Menteri Koordinator Perekonomian Indonesia, Airlangga Hartarto, telah terlibat dalam pembicaraan tingkat tinggi di Washington pada 9 Juli dengan para pejabat AS, termasuk Menteri Perdagangan Howard Lutnick, Perwakilan Dagang Jamieson Greer, dan Menteri Keuangan Scott Bessent, untuk mengatasi kekhawatiran mengenai tarif prospektif sebesar 32 persen pada ekspor Indonesia, yang dijadwalkan berlaku mulai tanggal 1 Agustus.
Hartarto, Kepala negosiator untuk Indonesia melaporkan hasil ‘positif’ dari negosiasi yang diadakan di Washington dengan perwakilan Amerika Serikat mengenai potensi tarif tersebut.
"Kami sudah memiliki kesepahaman yang sama dengan AS terkait perundingan ini. Ke depannya, kami akan berupaya menyelesaikan perundingan ini dengan prinsip saling menguntungkan," ujar Airlangga Hartarto dalam pernyataannya.
Indonesia menunjukkan kesediaan untuk menurunkan tarif barang dari Amerika Serikat secara substansial, dengan potensi pengurangan mendekati nol.

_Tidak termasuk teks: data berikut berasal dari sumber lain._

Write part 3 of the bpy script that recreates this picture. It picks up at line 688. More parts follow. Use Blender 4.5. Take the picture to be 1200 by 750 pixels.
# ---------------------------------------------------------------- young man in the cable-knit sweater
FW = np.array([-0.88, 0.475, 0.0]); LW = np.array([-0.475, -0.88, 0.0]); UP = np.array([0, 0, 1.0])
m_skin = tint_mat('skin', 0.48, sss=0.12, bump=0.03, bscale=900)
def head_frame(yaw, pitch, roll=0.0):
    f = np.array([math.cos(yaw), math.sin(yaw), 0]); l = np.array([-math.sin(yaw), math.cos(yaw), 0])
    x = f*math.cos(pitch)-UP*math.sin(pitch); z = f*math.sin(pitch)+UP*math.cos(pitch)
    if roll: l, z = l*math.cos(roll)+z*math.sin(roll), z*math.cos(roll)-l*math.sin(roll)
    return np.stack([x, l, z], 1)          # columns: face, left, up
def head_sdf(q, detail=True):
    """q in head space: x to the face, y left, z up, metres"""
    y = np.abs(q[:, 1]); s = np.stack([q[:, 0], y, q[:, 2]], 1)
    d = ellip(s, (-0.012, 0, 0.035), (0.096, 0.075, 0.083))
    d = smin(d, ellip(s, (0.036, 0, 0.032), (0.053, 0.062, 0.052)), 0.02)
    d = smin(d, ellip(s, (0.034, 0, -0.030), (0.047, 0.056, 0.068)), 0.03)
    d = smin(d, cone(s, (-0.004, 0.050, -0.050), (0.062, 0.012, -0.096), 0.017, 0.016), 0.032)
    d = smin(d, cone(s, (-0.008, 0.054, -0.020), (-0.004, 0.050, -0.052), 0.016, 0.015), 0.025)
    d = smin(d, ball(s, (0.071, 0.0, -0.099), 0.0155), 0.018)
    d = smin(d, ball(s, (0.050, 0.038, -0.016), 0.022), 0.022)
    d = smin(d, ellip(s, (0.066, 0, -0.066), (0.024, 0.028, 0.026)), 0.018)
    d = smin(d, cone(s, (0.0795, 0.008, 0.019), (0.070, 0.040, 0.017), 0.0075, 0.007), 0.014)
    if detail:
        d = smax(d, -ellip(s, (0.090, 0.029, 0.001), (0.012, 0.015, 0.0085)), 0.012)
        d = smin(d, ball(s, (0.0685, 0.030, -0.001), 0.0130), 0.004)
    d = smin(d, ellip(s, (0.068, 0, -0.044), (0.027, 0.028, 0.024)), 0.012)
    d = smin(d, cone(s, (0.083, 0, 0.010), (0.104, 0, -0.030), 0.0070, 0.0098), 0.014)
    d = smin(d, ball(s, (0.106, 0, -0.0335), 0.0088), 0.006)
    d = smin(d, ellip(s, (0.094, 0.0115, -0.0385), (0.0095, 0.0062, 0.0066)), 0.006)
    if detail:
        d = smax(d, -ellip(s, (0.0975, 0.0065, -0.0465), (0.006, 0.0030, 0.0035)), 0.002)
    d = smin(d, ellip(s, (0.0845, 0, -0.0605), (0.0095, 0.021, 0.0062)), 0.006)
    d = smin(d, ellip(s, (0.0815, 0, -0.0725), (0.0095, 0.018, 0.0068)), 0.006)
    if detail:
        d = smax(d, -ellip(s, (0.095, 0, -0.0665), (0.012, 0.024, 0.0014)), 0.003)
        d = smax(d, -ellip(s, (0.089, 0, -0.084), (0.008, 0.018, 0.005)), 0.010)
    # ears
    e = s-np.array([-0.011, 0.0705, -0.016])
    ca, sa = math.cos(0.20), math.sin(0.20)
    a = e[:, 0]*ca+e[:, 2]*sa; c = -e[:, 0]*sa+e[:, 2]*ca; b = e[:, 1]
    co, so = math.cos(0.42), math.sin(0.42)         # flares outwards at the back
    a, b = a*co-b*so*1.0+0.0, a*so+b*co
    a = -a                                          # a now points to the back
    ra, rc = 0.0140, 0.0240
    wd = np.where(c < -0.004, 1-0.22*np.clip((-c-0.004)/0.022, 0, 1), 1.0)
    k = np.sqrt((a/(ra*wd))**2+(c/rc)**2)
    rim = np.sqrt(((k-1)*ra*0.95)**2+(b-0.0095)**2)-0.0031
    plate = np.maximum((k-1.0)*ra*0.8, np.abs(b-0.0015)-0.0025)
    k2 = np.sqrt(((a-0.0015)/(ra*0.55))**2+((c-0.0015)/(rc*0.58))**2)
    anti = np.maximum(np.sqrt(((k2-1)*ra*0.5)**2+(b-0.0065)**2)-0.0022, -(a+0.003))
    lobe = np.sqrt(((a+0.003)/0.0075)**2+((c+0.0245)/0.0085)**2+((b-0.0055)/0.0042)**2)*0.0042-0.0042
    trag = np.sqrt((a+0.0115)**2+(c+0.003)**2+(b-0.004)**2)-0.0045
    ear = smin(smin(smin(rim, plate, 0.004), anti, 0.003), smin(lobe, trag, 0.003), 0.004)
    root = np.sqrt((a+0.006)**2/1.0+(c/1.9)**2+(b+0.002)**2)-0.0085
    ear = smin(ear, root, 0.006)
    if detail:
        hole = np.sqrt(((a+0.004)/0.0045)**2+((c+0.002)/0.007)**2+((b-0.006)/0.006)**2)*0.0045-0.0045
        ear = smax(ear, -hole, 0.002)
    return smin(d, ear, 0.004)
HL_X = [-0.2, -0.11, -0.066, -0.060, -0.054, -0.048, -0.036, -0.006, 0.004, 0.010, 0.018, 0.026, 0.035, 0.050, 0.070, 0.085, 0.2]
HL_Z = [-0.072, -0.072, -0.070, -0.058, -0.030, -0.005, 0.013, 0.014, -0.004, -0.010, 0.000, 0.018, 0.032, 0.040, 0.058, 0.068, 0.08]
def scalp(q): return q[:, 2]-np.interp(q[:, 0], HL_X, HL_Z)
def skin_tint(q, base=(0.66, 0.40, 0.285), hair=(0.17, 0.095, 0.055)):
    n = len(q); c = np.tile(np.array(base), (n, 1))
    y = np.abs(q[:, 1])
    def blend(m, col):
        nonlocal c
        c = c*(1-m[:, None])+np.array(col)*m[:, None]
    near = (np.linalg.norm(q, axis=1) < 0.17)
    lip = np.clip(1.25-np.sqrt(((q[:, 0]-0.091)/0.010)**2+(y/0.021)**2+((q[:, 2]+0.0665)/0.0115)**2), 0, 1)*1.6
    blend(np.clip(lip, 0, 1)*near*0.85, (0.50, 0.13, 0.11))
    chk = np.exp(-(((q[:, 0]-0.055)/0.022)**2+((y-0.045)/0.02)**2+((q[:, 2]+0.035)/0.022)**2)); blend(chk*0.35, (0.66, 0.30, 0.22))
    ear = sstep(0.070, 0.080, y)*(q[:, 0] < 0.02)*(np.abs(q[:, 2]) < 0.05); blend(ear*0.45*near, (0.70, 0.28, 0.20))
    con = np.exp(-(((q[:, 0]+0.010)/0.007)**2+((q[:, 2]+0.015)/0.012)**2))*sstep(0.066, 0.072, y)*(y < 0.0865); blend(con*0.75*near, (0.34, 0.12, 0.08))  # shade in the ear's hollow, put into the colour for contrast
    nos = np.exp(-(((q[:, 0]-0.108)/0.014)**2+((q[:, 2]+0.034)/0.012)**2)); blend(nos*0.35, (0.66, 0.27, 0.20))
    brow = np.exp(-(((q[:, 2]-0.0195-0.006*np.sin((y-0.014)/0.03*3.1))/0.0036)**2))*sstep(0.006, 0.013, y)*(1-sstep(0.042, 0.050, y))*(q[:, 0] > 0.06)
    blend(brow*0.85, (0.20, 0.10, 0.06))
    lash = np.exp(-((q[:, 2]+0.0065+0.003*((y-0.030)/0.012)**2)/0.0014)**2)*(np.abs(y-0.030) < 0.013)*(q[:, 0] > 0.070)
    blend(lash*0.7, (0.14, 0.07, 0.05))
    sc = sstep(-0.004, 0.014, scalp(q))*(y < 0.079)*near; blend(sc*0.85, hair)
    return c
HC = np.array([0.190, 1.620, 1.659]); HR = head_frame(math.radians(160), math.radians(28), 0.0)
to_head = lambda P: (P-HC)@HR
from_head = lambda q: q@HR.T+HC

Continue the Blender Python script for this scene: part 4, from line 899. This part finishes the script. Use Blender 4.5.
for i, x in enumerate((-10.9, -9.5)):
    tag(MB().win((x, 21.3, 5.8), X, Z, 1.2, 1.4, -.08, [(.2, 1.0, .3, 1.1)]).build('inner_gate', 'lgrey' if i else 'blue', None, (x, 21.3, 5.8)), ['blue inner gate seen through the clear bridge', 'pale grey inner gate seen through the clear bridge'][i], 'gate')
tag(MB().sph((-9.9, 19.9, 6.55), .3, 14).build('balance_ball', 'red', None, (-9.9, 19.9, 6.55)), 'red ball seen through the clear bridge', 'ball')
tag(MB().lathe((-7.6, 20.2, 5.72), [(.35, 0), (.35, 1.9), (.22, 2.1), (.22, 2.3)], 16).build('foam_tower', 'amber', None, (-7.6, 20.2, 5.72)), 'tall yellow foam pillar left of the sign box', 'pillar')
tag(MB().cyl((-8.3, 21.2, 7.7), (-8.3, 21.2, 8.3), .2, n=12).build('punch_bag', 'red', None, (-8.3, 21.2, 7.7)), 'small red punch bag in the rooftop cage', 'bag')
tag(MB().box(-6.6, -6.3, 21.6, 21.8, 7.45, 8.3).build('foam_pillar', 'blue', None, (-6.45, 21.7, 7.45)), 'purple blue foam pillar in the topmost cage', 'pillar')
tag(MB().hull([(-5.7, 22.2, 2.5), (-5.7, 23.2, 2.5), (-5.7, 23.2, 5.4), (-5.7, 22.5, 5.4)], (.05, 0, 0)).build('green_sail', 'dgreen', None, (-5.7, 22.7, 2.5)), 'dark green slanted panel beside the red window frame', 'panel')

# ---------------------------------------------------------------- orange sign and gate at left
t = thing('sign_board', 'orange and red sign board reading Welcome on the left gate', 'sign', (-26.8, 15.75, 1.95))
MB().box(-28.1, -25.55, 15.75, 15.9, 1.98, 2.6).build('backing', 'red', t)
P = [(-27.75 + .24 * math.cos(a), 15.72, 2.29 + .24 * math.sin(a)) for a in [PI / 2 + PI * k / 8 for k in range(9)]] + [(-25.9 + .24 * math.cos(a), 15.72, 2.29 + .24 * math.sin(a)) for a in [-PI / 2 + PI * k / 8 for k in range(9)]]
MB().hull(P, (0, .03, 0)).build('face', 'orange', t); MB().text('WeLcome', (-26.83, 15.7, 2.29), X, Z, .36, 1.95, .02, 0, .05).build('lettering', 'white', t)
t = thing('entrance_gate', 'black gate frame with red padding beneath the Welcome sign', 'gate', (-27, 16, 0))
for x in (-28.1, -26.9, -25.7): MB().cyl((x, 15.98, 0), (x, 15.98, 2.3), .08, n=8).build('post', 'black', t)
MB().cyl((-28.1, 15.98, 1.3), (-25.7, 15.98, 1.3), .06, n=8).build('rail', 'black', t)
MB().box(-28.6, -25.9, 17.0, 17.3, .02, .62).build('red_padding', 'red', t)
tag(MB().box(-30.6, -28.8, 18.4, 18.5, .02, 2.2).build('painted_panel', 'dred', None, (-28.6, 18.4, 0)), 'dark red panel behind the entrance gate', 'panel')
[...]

Lebih lanjut, mereka menyatakan minat untuk meningkatkan pengadaan dan investasi modal oleh Amerika Serikat di Indonesia, dengan proyeksi nilai agregat sekitar $34 miliar dolar.
Kedua negara juga mempertimbangkan untuk memperluas kolaborasi mereka di bidang mineral penting. Indonesia, yang juga ekonomi terbesar di Asia Tenggara, merupakan produsen utama logam seperti nikel, timah, dan tembaga, serta merupakan eksportir minyak sawit terbesar di dunia.
AS saat ini sedang mengincar kesepakatan nota dagang dengan Indonesia untuk mineral penting seperti nikel, tembaga, dan kobalt. Hartarto mengatakan bahwa Indonesia akan mengintensifkan negosiasi dengan AS dalam tiga minggu mendatang.
Sebagai ekonomi G20 dan salah satu sekutu terbesar AS di kawasan Asia-Pasifik, negosiasi tarif Indonesia menyoroti pentingnya penurunan tarif AS ini terhadap strategis kepentingan ekonomi Indonesia dalam perdagangan global.